Everyone Keeps Calling for Weakness. But Breadth Keeps Expanding 📊
By Grant Hawkridge
May 8, 2026
Today's number is... 22
Stocks have now posted 22 straight trading days with more new highs than new lows, even as investors keep waiting for this rally to break down.
Here’s the chart:
Let's break down what the chart shows:
The top panel displays the S&P 500 in black.
The middle section displays daily NYSE and NASDAQ new highs minus new lows using green and red histogram bars.
The bottom section displays consecutive trading day streaks where new highs were greater than new lows in green, and streaks where new lows were greater than new highs are in red.
TheTakeaway: Strong markets keep producing new highs. And that is exactly what stocks keep doing right now.
Stocks have now gone 22 straight trading days with more new highs than new lows across the NYSE and NASDAQ combined. That is the longest positive streak since September 2025.
The market has dealt with nonstop macro noise all year, and constant pullback predictions have not stopped stocks from continuing to push higher underneath the surface.
That is what strong bull markets do.
More stocks start participating. Leadership broadens out, and money keeps rotating into new areas of the market instead of hiding on the sidelines.

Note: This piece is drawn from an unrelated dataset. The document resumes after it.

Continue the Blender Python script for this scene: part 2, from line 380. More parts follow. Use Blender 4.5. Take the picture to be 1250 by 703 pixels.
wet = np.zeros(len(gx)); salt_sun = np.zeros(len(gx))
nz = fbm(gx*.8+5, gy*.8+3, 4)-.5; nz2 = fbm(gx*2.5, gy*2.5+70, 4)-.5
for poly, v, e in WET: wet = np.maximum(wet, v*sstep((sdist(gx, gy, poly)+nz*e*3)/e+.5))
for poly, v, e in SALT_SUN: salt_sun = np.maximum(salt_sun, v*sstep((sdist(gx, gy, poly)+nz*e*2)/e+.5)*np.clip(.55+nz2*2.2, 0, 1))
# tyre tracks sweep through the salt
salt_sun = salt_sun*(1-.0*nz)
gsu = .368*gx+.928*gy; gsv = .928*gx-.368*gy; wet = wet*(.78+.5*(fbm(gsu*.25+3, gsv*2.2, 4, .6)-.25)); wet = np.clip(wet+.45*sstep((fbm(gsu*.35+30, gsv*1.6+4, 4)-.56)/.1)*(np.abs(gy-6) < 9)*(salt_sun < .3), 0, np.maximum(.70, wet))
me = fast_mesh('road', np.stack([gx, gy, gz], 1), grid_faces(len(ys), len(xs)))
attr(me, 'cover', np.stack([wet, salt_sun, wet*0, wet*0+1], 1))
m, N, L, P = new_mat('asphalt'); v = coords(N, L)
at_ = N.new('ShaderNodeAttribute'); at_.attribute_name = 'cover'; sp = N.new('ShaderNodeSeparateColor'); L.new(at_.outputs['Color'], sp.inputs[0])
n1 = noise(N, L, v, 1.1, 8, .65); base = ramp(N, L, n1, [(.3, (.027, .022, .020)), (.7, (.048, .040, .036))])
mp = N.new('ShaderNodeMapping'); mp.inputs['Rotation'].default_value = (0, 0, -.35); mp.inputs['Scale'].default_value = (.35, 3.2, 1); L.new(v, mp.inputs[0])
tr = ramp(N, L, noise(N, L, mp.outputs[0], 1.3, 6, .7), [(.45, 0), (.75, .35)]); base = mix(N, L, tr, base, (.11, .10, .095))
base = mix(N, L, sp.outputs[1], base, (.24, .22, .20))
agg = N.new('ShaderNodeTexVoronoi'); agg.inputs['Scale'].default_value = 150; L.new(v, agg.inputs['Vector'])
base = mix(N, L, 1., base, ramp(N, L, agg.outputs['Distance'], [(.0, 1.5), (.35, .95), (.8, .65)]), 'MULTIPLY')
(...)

And this is happening while the S&P 500 index is trading right near its all-time highs. A lot of people want to frame this as a narrow rally driven by a handful of stocks. But streaks like this usually happen when strength is spreading across the market, not shrinking into fewer names.
The longer stocks keep producing new highs across the market, the clearer it becomes that buyers are still controlling the trend.